Friday, August 28, 2015

Reading Like Writers, Writing Like Readers

A basketball player watches a professional athlete double pump and totally fake out the defense for a clear shot and a swish—then determines to try it himself the next time he’s on the court. That’s how I want my students to read as writers. It’s a phrase I’ve used for a long time, and I’m only slowly, slowly learning how to get traction on it, really show kids how to do it, and get them do it themselves.

This week we got off to a good start, reading Amy Tan’s short narrative essay “Fish Cheeks” and writing our own personal narrative about a time we learned a lesson. I asked students to read it once for enjoyment and once as a writer, looking for powerful verbs, specific details, dialogue, and anything else they found particularly effective. We shared what we’d noticed and why: 
  • Verbs like murmur, belch, grimace, stun, muster. (A word doesn’t have to be 5 syllables long to be effective!) 
  • Specific details like, “Robert grunted hello, and I pretended he was not worthy of existence.” (So much better than “I was so embarrassed”—you can actually feel the embarrassment yourself of these two fourteen-year-olds painfully negotiating the social pitfalls of adolescence.) 
  • Dialogue like the following: ”’It's a polite Chinese custom to show you are satisfied,’ explained my father to our astonished guests.”
After drafting and before peer revising, we went back to “Fish Cheeks” and reviewed the verbs, details, and dialogue we’d found effective. Then students read each other’s narratives looking for good examples of verbs, details, and dialogue, and suggesting places to incorporate even more.
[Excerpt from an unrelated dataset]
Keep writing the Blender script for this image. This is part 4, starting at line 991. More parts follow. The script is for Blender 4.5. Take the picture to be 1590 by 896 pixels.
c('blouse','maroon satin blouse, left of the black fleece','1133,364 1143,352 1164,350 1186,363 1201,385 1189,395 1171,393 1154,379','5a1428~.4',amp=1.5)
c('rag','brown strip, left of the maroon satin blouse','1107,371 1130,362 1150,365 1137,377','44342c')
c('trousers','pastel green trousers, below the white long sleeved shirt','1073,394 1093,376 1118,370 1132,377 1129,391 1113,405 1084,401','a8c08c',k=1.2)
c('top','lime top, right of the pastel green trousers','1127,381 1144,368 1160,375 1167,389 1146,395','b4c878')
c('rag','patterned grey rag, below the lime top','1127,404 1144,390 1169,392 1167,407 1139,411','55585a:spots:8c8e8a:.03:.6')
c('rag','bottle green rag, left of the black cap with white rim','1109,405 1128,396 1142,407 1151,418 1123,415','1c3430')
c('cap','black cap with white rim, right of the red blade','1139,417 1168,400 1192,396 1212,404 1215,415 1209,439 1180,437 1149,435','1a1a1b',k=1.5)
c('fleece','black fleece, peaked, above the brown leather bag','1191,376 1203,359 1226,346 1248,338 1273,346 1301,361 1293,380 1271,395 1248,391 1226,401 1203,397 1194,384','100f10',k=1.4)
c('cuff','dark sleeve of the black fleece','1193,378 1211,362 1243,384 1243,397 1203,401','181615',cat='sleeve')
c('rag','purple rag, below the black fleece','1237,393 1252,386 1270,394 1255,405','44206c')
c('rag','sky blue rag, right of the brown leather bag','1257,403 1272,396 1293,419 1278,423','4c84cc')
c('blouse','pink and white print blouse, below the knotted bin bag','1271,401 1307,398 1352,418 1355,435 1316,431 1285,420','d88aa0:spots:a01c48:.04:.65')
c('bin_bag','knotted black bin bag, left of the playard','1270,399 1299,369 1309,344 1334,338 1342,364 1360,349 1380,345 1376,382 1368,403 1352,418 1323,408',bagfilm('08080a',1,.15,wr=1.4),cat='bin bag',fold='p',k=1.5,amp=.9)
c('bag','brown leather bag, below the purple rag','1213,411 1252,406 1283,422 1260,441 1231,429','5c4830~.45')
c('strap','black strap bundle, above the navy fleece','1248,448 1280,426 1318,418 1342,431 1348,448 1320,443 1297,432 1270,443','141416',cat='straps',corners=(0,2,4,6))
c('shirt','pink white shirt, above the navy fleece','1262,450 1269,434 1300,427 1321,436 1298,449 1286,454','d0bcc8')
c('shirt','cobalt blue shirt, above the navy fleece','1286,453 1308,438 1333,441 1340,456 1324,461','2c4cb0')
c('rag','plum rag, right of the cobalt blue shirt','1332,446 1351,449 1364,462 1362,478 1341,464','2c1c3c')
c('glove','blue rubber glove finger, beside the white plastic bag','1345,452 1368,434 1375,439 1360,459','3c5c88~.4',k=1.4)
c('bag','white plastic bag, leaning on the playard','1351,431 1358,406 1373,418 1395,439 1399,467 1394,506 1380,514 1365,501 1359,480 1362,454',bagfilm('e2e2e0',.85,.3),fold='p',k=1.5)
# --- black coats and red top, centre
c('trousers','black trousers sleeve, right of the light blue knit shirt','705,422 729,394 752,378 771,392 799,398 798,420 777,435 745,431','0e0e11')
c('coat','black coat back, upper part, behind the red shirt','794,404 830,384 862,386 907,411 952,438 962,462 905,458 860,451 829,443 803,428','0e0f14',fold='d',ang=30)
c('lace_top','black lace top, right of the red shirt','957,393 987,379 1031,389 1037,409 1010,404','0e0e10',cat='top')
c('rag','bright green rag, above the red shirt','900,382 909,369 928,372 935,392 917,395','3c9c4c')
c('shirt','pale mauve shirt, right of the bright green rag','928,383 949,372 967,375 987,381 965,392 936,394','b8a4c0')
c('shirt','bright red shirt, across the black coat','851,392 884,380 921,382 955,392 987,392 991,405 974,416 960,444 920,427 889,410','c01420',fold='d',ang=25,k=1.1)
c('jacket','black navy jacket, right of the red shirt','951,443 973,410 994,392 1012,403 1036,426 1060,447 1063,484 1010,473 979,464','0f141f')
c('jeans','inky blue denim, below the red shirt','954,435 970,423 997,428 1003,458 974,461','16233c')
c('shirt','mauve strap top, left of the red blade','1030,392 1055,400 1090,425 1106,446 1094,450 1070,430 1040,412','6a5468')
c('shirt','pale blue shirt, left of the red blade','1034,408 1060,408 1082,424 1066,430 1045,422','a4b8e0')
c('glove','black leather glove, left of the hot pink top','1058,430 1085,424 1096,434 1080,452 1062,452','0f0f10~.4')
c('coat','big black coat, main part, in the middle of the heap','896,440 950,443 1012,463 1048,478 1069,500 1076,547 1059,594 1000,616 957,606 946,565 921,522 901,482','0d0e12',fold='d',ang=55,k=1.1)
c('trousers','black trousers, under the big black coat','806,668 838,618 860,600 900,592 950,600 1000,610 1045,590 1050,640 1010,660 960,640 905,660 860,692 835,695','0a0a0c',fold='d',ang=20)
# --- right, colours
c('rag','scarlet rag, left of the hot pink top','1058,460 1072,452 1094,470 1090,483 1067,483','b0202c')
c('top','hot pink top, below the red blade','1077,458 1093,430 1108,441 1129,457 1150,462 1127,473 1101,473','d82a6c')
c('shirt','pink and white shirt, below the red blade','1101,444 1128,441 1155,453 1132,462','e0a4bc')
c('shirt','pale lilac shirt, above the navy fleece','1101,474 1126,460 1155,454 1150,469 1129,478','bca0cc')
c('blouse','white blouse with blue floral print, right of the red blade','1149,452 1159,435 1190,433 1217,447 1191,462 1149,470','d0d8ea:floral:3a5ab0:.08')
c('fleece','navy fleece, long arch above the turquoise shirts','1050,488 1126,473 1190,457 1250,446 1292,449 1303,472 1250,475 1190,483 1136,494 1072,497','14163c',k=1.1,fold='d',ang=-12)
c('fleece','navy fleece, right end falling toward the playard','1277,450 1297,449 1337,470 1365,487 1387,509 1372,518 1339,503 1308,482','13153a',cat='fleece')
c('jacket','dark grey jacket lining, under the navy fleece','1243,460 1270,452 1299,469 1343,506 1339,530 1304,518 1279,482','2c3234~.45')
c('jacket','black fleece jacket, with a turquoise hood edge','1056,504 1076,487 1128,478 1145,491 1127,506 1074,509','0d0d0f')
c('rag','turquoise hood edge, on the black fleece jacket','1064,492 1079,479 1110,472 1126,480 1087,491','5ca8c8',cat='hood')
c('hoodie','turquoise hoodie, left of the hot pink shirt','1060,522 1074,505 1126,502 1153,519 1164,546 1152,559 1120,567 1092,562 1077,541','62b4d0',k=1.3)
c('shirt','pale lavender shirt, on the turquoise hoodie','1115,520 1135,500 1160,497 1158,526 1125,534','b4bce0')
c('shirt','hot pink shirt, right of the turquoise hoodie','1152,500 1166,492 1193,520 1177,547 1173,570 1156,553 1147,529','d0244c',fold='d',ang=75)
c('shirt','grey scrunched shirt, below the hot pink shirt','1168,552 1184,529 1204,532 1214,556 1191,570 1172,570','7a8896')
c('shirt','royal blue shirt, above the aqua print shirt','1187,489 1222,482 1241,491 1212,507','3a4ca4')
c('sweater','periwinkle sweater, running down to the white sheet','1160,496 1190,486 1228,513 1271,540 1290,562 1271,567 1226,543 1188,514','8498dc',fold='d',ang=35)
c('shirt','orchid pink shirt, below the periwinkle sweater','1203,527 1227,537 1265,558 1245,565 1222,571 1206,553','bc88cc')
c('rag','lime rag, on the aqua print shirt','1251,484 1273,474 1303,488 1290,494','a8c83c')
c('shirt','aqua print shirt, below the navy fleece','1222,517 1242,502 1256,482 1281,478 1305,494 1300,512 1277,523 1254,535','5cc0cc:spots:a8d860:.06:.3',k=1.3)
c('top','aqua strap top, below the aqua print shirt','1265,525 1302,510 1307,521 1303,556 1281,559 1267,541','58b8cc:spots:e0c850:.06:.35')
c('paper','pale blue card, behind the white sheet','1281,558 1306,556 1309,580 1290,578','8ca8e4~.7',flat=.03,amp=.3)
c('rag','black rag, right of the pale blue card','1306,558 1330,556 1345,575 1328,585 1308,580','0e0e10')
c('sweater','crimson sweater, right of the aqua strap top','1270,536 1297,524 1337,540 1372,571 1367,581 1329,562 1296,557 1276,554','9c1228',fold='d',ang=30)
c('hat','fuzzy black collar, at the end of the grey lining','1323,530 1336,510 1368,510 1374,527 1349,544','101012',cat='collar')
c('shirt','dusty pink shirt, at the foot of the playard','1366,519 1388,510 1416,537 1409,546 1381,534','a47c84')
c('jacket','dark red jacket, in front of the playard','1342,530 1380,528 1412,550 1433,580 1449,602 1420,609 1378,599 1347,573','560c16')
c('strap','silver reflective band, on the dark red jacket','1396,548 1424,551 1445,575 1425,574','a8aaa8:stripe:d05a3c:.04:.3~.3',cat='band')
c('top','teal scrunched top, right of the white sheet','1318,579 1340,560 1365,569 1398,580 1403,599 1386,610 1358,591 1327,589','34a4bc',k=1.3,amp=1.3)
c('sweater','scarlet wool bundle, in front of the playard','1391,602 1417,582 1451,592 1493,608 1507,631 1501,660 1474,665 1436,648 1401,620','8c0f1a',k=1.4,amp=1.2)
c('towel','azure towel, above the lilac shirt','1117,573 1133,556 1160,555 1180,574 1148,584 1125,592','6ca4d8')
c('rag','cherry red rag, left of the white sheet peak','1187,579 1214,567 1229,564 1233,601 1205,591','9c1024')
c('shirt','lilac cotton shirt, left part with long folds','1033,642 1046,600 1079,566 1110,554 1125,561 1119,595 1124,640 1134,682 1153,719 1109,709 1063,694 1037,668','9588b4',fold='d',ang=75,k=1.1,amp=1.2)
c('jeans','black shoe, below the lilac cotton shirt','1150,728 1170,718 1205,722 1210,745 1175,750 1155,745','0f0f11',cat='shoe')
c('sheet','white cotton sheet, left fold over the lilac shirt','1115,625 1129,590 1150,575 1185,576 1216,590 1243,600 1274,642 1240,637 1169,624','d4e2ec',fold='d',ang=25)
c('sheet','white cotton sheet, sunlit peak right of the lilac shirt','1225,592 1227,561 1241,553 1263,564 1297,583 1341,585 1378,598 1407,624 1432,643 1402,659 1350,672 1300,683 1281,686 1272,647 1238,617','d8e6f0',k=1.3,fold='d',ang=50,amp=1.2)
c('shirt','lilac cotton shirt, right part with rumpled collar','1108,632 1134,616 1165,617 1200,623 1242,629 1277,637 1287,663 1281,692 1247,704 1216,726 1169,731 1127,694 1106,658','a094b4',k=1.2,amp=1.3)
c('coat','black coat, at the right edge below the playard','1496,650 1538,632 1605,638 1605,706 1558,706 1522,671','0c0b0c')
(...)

At the end of that day, I asked them to share their Google Doc with me for my revising feedback before one more day of classwork for editing. I asked them to highlight one example each of where they’d tried to use a powerful verb, a specific detail, and dialogue.

It was delightful to see the result—how diligently students had worked to incorporate strategies, and how it really perked up a story when they did.

The final day for editing I used models, too:
  • A student sample with too many adverbs—demonstrating how to use stronger verbs, or if the verb is already strong, let it stand on its own.
  • “Fish Cheeks” once more to notice how professionals manage the conventions for using dashes and for punctuating dialogue.
I circulated to be available for questions as students did their final editing. And the questions I fielded were real writerly questions. Not “Do I need a comma here?” but “I really love this word aesthetic—did I use it correctly?” and “Do I have too many specific details in this series?” (Answer to the second question: That is an unusually long series, but you are writing from inside the head of a little girl going ga-ga over a Disney princess dress. It’s perfect.)

Confession: I’d hoped to write my own narrative along side the students, and I did not get that done. Still, I made progress on my goal of more intentionally using writing models. Better yet, as a result, the students made progress on reading like writers and writing like readers. 

Goal: Do it again; do it better. Foster a community of learners who read like writers and write like readers.